At the Earth Summit he said that "the route is now marked out," Secretary General Boutros Boutros-Ghali said in a blunt farewell to an audience that included several of the 118 heads of state and government who had journeyed here. "Today we have agreed to hold to present levels the pollution we are guilty of. One day we will have to do better -- clean up the planet."

During his term he would have to deal with  several world crises. This included the break-up of Yugoslavia and the Rwandan Genocide.

In 1996, ten Security Council members,sponsored a resolution backing Boutros-Ghali for a second five-year term, until the year 2001. The  United States led the opposition and vetoed a second term for him. The US opposition had been due to his reluctance on approving NATO bombing in Bosnia (something that Kofi Annan supported).

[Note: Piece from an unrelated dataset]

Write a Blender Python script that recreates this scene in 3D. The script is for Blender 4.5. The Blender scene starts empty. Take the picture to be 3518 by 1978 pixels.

After leaving office he became the first Secretary-General of the Organisation internationale de la Francophonie from November 1997 to December 2002. He also served as the chair of the South Centre from 2003 to 2006. In 2003, Boutros-Ghali was appointed Director of the Egyptian National Council of Human Rights, which he remained until 2012

Finally another word from the Earth Summit by UN secretary-general, Boutros Boutros-Ghali, she aid people could continue to waste the planet's resources for a few more decades. 'But ultimately if we do nothing, then the storm will break on the heads of future generations. For them it will be too late.'



The 1990s became the lost decade as development aid fell and only returned to 1992 levels by the World Summit on Sustainable Development in 2002. We are now reaping the words that the secretary general said in 1992.